## Records shown:
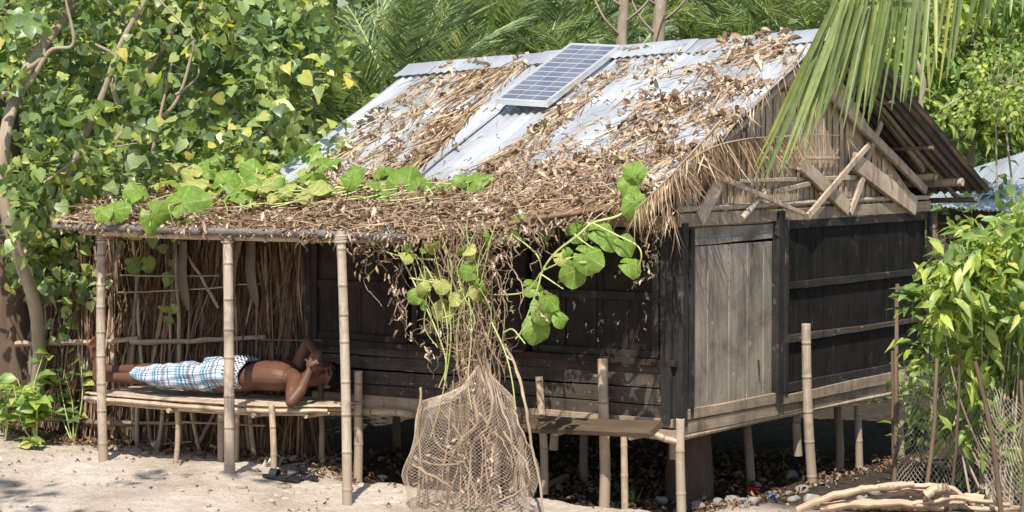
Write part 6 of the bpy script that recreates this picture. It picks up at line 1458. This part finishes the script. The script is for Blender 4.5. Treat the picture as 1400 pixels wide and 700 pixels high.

---

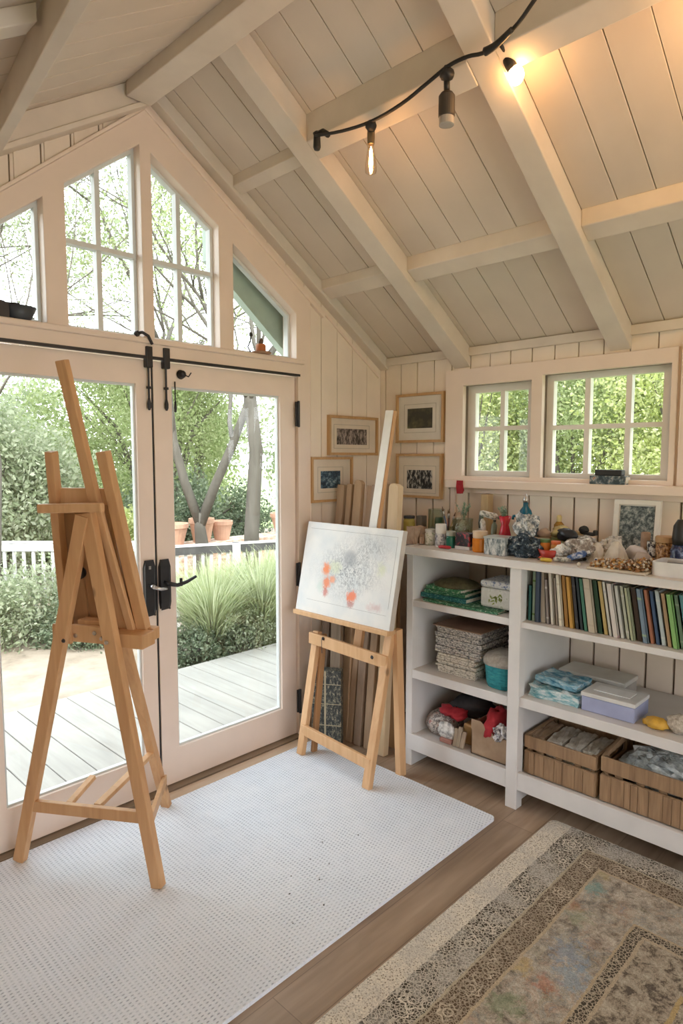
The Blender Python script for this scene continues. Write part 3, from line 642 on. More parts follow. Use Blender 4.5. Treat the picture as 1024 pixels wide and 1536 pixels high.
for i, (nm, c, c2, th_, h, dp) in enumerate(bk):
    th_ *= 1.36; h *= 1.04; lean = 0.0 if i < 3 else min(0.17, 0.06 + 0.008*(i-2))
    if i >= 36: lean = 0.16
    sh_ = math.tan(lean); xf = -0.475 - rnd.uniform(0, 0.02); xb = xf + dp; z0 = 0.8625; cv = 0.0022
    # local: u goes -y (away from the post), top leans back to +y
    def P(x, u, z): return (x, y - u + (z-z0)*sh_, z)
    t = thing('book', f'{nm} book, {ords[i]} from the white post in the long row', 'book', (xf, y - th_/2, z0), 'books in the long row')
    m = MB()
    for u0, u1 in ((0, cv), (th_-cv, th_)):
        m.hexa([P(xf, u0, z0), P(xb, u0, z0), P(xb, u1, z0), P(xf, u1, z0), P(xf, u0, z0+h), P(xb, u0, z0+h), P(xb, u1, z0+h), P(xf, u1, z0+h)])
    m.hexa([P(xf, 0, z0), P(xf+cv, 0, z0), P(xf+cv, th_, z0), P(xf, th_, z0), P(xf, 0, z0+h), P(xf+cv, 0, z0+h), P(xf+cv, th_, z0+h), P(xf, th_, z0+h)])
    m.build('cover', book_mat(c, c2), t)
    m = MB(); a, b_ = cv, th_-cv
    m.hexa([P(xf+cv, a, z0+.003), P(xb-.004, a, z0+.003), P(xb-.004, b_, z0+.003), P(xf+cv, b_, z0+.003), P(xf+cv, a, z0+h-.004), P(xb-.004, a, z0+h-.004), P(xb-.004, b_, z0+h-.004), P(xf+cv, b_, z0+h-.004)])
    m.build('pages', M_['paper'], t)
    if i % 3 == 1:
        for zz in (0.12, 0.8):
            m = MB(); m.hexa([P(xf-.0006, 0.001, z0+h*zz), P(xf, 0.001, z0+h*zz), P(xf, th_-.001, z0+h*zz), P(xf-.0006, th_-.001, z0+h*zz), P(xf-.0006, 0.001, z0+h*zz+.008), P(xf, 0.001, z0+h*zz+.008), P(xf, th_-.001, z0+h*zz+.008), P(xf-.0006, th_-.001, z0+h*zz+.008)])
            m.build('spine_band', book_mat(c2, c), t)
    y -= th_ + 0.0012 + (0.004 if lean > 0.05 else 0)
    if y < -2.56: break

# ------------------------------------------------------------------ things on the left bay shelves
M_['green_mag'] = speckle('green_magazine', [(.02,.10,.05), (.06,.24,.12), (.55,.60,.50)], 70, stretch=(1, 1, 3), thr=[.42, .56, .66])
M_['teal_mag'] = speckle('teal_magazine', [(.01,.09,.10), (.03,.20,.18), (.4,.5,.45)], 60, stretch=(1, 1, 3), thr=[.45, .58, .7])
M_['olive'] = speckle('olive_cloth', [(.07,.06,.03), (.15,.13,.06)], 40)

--

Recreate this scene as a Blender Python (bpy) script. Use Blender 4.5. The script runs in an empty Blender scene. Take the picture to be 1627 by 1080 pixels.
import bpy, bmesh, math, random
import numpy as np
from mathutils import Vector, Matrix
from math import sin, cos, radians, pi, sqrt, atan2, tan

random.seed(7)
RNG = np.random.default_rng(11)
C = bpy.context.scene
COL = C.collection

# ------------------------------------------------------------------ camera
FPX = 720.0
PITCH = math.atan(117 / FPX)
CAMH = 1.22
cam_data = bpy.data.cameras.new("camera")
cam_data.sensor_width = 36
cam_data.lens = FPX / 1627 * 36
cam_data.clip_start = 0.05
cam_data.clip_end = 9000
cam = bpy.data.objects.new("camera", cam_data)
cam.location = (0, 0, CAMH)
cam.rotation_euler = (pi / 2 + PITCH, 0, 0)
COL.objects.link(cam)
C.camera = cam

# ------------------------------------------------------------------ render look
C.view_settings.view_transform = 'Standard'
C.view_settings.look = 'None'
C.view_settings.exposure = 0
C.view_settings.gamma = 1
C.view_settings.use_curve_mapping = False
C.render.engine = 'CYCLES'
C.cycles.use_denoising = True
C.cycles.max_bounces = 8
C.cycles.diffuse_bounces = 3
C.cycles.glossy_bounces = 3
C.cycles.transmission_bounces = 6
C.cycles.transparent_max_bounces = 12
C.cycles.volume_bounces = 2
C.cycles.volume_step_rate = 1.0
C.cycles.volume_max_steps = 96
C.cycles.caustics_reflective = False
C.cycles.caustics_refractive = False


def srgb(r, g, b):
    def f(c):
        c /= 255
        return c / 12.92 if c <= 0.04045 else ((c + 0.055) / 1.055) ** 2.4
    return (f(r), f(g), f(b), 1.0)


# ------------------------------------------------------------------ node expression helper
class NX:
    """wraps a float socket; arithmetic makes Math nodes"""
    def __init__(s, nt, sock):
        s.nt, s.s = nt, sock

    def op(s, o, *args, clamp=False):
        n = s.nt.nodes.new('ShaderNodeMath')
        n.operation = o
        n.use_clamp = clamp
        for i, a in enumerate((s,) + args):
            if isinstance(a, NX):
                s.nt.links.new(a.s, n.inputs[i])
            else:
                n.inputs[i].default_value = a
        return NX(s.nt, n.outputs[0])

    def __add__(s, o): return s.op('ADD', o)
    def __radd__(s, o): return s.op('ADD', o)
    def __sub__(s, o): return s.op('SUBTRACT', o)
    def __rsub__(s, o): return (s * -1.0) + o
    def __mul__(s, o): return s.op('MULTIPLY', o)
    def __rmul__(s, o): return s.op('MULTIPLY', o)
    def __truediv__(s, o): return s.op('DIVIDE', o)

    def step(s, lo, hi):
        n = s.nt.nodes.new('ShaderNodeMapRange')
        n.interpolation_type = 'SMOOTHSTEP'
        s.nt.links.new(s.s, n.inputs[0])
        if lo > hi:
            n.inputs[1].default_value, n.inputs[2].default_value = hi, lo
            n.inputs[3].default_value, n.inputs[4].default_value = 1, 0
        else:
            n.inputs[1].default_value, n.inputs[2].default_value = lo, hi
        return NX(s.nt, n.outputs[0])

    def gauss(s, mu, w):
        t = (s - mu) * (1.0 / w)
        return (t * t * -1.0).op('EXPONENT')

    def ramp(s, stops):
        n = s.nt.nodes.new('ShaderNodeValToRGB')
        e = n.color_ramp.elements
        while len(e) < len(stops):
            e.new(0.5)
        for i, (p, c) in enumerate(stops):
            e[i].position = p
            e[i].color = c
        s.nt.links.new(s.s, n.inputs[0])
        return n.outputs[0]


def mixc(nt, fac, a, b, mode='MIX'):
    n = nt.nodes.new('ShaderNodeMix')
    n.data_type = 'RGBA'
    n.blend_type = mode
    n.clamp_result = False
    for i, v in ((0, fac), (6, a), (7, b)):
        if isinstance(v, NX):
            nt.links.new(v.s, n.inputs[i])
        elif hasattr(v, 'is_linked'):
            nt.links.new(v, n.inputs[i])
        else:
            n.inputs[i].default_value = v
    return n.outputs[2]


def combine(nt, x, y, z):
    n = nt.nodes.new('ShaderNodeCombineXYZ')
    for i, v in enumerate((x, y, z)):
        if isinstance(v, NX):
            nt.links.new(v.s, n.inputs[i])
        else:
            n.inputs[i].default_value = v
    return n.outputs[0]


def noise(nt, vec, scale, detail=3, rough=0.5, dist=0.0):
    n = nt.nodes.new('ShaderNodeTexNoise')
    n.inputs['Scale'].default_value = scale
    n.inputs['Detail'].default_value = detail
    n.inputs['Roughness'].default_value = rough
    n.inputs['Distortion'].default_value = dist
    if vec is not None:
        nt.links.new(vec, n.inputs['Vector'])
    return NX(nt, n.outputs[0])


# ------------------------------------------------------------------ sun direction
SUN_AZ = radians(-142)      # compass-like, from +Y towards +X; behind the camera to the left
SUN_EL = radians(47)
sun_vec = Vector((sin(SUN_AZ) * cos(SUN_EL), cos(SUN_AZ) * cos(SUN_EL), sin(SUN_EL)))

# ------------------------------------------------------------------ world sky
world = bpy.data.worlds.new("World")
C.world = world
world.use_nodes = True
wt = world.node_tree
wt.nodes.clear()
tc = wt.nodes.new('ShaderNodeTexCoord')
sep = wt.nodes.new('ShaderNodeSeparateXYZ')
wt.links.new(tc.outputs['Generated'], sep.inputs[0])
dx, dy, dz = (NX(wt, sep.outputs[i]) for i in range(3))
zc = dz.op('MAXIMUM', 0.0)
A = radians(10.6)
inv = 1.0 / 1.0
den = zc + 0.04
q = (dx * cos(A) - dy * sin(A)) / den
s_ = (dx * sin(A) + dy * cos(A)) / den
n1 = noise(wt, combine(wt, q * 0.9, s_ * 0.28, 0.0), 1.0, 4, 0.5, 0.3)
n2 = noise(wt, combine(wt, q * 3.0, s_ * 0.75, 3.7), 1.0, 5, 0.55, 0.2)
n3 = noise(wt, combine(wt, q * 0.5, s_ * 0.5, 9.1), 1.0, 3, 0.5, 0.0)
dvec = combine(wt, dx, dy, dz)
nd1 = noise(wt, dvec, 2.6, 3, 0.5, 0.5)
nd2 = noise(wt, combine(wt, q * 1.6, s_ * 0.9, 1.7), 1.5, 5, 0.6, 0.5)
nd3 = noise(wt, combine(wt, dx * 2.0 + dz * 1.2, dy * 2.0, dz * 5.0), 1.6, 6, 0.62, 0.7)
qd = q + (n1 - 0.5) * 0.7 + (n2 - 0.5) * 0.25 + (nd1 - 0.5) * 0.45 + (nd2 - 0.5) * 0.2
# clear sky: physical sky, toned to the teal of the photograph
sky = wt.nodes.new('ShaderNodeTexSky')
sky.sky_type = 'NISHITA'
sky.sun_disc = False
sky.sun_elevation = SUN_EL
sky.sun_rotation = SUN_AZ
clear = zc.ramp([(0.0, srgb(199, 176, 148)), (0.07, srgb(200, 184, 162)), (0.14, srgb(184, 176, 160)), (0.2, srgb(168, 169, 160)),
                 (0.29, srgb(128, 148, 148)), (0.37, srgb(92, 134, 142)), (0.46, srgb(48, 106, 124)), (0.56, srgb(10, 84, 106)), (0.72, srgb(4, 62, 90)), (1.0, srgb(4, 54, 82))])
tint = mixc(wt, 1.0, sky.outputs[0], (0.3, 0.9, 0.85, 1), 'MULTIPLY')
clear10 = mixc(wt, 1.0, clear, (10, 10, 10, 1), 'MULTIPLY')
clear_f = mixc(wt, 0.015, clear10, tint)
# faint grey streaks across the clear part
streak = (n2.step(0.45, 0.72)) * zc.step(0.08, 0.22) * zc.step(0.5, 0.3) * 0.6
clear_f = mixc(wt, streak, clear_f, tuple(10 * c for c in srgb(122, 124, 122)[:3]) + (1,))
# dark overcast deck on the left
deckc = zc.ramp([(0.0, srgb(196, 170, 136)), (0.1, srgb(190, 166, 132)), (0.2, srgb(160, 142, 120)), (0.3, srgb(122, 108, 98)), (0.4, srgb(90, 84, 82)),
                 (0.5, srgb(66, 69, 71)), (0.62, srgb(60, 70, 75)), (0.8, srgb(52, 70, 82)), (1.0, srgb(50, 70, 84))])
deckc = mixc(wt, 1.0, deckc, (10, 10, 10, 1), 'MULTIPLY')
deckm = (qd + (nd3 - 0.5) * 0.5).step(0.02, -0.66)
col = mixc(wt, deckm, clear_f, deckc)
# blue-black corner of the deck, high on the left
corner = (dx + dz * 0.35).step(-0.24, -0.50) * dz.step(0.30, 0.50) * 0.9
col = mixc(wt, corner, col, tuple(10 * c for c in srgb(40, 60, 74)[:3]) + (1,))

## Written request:
Copy out each line of the records where the string "pixels" appears.

## Written answer:
Write part 6 of the bpy script that recreates this picture. It picks up at line 1458. This part finishes the script. The script is for Blender 4.5. Treat the picture as 1400 pixels wide and 700 pixels high.
The Blender Python script for this scene continues. Write part 3, from line 642 on. More parts follow. Use Blender 4.5. Treat the picture as 1024 pixels wide and 1536 pixels high.
Recreate this scene as a Blender Python (bpy) script. Use Blender 4.5. The script runs in an empty Blender scene. Take the picture to be 1627 by 1080 pixels.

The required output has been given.